Racconti di sport. Jesus Matias Almeyda: mitologia di un personaggio da corsa

L’Alma e la Vida di Jesus

 

Roma, 22 novembre – So che è difficile da credere ma, tutte le volte che Nonna Vera si sente infastidita da qualcosa (o da qualcuno), usa esclamare: “Jesus! Jesus!”.

Seduto in un angolo, penso tra me e me: “.. forse un vicino rumoroso.. oppure sta per piovere”. Dimenticando però il ben noto centrocampista di passaggio. E se detto centrocampista da bambino è stato un pony express, se porta i capelli lunghi fino alle scapole e se corre sempre, allora ben fa Nonna Vera a sentirsi martellata. Perché “Jesus” potrebbe esser proprio lui, Jesus Matias Almeyda, detto “il trattorino” (soprannome di Almeyda quando giocava nella Lazio).
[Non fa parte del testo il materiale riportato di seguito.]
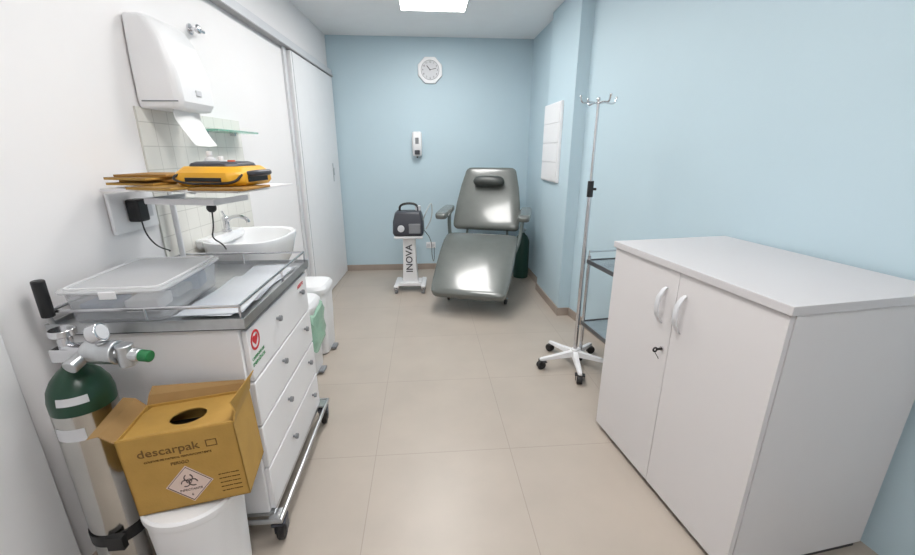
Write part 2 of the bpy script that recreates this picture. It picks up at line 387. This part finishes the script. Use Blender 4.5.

Da Buenos Aires a Siviglia e a Roma, passando per Milano, poi Brescia, Parma e Newcastle, poi ancora il Sudamerica e poi la Norvegia.

Una vita a recapitar palloni e percuotere caviglie: Jesus non si è mai fermato. Al contrario di Nonna la quale, come (quasi) tutte le persone di una certa età, è oramai cheta e compassata. Lei non vuol avere a che fare con gli scalmanati e allora decide di farsi passare il mal di testa, andando a lavorare l’orto.

Ma… indovinate chi c’è parcheggiato lì fuori? Proprio lui, il “trattorino”. Povera Nonna: facevi bene a cambiare mestiere (oppure squadra).

E allora, nell’infernale parapiglia di maglie sudate, male parole che piroettano, di treccine di perle e fasce in testa che sembra un Indio, il cerchio giocoforza si chiude.

“Alma y Vida” (Anima e Vita) è il titolo dell’autobiografia del nostro. Eccolo là il nesso!

Un gancio ridacchiante. Perché è assai curioso che Nonna Vera, abruzzese d’origine (quindi nata e cresciuta ai tempi dei Borboni o giù di lì), se parla dialetto, dice proprio “alma” (e non “anima”) in perfetto Spagnolo.

L’ho capito ora: quando c’era da strappar la palla a centrocampo, Almeyda non avrebbe fatto sconti neppure a mia nonna!